Robert Kelner, an election law specialist at Covington & Burling, is similarly skeptical. "The local prosecutors seem to be relying in part on a bank shot exploiting Michael Cohen's guilty plea in a federal campaign finance case," he told the Times. "But there were serious questions about the legal basis for the case against Cohen, making that a dubious foundation for a case against a former president. Prosecutors also allude vaguely to 'steps' taken to violate tax laws, but they say little to establish what that might mean."

Legal questions aside, the moral basis for this prosecution is weak. The transaction with Daniels, while tawdry, was consensual. Likewise Cohen's fronting of the money and Trump's reimbursement. There was nothing inherently criminal about any of this. The payment was illegal only if it is construed as a campaign contribution, a questionable proposition that Cohen himself accepted only when confronted by a litany of related and unrelated charges that could have sent him to prison for decades instead of the three-year sentence he ultimately received. But even if you accept that contentious interpretation of federal election law, the question remains: Who was victimized by the hush payment?

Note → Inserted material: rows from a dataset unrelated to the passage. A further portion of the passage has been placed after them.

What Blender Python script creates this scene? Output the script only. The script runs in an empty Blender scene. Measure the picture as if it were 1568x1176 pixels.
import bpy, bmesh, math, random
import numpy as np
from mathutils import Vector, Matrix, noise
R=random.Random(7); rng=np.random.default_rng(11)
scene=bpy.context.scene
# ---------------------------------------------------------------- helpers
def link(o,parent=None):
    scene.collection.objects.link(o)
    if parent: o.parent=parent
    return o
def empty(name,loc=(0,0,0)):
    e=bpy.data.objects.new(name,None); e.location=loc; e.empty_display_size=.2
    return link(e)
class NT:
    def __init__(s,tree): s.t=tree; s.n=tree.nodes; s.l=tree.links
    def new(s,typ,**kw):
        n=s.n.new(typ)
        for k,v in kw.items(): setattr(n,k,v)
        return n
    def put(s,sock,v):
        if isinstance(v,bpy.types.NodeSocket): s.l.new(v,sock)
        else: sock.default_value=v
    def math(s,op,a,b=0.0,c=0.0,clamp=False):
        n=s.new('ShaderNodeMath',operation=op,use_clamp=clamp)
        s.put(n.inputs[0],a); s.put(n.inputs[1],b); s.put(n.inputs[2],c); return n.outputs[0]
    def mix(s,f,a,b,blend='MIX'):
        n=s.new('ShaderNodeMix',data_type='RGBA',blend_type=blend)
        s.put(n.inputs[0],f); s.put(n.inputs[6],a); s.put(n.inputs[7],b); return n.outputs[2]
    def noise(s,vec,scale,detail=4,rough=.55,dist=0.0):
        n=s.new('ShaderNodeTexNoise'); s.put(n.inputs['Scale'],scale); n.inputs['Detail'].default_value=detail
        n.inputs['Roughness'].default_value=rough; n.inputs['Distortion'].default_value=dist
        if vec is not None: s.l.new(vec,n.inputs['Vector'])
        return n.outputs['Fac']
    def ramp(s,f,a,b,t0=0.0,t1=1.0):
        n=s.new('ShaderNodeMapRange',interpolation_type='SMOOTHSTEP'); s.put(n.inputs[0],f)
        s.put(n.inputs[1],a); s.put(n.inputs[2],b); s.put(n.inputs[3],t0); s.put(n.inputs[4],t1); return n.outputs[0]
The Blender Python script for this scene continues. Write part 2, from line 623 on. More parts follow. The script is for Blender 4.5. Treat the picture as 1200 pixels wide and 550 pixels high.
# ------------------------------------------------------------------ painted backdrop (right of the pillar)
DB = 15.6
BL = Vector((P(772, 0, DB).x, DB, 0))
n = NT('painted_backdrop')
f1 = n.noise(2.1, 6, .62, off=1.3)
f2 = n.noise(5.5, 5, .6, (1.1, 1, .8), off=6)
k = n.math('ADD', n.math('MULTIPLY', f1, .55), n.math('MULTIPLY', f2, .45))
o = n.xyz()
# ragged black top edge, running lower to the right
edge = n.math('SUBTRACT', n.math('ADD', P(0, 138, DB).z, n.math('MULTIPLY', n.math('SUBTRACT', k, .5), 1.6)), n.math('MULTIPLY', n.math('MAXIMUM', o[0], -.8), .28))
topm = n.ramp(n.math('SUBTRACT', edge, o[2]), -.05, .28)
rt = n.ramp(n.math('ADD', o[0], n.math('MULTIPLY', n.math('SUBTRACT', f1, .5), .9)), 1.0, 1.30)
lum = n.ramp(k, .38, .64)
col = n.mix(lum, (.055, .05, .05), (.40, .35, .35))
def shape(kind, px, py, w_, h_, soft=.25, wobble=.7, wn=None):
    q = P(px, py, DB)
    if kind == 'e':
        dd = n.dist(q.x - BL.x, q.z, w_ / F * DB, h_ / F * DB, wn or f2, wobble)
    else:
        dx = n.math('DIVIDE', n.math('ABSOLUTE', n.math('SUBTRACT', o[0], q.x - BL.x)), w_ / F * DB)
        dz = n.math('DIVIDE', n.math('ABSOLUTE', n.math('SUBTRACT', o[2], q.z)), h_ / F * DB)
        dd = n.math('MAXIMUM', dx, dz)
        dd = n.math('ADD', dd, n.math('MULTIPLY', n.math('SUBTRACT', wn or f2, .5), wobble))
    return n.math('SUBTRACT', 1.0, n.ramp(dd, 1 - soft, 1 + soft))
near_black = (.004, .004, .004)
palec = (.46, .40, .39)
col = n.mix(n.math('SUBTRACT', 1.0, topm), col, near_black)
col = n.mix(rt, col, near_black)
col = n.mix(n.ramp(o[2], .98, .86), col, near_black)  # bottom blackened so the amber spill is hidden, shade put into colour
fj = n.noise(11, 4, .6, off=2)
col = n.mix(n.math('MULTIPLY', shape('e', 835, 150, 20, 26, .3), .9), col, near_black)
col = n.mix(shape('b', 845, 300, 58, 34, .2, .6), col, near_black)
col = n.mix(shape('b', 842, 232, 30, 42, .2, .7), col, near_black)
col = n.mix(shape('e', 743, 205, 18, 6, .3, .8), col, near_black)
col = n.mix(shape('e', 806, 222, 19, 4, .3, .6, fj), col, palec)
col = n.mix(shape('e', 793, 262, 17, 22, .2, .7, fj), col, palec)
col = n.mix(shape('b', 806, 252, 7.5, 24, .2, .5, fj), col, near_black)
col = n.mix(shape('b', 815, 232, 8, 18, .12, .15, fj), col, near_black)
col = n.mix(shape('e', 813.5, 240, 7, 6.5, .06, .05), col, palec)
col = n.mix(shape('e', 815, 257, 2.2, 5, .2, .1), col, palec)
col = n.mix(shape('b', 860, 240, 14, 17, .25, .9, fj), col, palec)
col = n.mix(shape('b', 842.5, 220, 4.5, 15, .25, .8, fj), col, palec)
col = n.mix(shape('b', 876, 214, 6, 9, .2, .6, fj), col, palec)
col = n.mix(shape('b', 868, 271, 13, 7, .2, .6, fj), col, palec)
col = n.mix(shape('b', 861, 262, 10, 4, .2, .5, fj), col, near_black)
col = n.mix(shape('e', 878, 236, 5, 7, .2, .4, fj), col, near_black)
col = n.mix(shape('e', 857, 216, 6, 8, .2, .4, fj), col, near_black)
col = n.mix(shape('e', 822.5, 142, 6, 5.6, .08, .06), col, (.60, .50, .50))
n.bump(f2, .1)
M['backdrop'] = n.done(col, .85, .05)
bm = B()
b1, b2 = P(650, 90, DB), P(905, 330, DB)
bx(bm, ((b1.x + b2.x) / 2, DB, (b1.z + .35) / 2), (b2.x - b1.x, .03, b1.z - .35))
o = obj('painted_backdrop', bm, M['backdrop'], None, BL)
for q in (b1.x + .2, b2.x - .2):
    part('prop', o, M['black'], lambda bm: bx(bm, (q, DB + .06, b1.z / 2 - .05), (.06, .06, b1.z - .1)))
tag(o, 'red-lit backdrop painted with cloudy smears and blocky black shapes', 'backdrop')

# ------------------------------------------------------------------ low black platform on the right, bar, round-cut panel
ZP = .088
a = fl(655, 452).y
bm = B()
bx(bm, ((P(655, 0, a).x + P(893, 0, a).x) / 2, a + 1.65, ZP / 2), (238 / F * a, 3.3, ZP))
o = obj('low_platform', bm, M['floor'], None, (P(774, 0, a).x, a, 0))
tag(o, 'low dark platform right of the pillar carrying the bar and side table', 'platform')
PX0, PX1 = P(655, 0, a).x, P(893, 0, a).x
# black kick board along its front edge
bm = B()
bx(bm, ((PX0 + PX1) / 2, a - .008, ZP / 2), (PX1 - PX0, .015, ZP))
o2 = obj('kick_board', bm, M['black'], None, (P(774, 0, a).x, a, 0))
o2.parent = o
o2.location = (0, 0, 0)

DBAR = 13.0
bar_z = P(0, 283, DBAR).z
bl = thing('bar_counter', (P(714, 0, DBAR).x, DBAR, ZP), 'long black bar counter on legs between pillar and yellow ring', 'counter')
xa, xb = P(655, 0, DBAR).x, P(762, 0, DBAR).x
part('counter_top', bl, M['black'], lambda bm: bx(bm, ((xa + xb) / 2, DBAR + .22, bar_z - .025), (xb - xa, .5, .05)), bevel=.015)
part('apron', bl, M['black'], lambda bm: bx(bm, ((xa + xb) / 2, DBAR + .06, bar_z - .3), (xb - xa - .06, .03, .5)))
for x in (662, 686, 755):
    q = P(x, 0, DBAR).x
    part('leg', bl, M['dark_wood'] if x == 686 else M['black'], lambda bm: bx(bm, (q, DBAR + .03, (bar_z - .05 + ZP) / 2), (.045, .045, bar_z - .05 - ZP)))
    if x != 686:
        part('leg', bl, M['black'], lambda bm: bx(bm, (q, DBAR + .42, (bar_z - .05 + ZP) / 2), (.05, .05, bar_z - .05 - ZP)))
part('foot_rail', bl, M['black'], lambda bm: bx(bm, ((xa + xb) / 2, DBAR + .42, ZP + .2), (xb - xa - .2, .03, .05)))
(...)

Bragg thinks voters suffered, because they were deprived of information that might have influenced their choice between Trump and Hillary Clinton. Yet Trump had a long, widely familiar record of extramarital affairs, and it seems unlikely that yet another one would have swayed voters who were otherwise inclined to support him. And if Trump had used campaign money to directly pay off Daniels rather than using personal funds to reimburse Cohen, as the government's theory in the case against Cohen suggests he should have, the result would have been the same: Daniels would have kept quiet for the time being, and any scandal would have been postponed until after the election.

It is likewise hard to figure out whose rights were violated by Trump's misrepresentation of the money he paid to Cohen. New York's business records law requires an "intent to defraud," which in common parlance would mean that Trump used deceit to rip someone off.

Some of Bragg's critics say that element "requires proving that the scheme resulted in cheating or depriving another person of property or a thing of value or a right and that there is no such evidence here," Agnifilo and Eisen write. "That may be the case in other jurisdictions, but in New York, there is no such requirement. New York appellate courts have held in a long series of cases that intent to defraud includes circumstances in which a defendant acts 'for the purpose of frustrating the state's power' to 'faithfully carry out its own law.'"

The victim, in other words, was the government, which had an interest in prosecuting debatable violations of state election law that hinge on debatable interpretations of federal law. It is hard to muster much indignation at that injury, let alone enough to support 34 felony charges. The elevation and multiplication of charges, combined with Bragg's belated reassessment of the case's legal merits, reinforce the suspicion that the prosecution is politically motivated.

As Reason's J.D. Tuccille notes, other potential cases against Trump involve much more serious charges, including solicitation of election fraud in Georgia and his broader scheme to stop Joe Biden from taking office. By bringing a case involving relatively minor misconduct and "tendentious interpretations of law," Tuccille warns, "Bragg and company could delegitimize the legal process and invite retaliation from Republicans when they have the opportunity to return the favor."

Hasen has similar concerns. "This kind of case can give credence to Trump claims of a witch hunt," he writes. "It is very easy to see this case tossed for legal insufficiency or tied up in the courts well past the 2024 election before it might ever go to trial. It will be a circus that will embolden Trump, especially if he walks."